Lalu, tanggung jawab siapakah pengolahan sampah elektronik ini di Indonesia? Menurut Undang-Undang No.18 tahun 2008 dalam Pasal 15 disebutkan bahwa ‘Produsen wajib mengelola kemasan dan atau barang yang diproduksinya yang tidak dapat atau sulit terurai oleh alam‘.

Lalu Pasal 23 dalam UU yang sama menyebutkan, Ayat 1: Pengelolaan sampah spesifik adalah tanggung jawab pemerintah , dan Ayat 2: Ketentuan lebih lanjut mengenai pengelolaan sampah spesifik sebagaimana dimaksud pada ayat (1) diatur dengan peraturan pemerintah. 

Ironisnya, hingga kini pemerintah sendiri nampaknya masih belum menemukan solusi tepat untuk menangani sampah elektronik yang semakin lama semakin menggunung jumlahnya.

Lalu apa yang bisa dilakukan oleh konsumen?
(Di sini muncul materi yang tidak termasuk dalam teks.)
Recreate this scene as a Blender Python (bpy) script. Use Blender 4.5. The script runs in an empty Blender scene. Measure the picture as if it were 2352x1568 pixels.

Setidaknya ada tiga hal yang bisa dilakukan. Pertama, mengembalikan sampah produk anda kepada produsennya. Kedua, jagalah keawetan perangkat elektronik anda seawet mungkin agar umurnya semakin panjang dan menekan jumlah sampah elektronik. Dan ketiga, tekanan terhadap pemerintah untuk segera menyelesaikan masalah teknis pembuangan sampah elektronik nampaknya sudah waktunya dilakukan.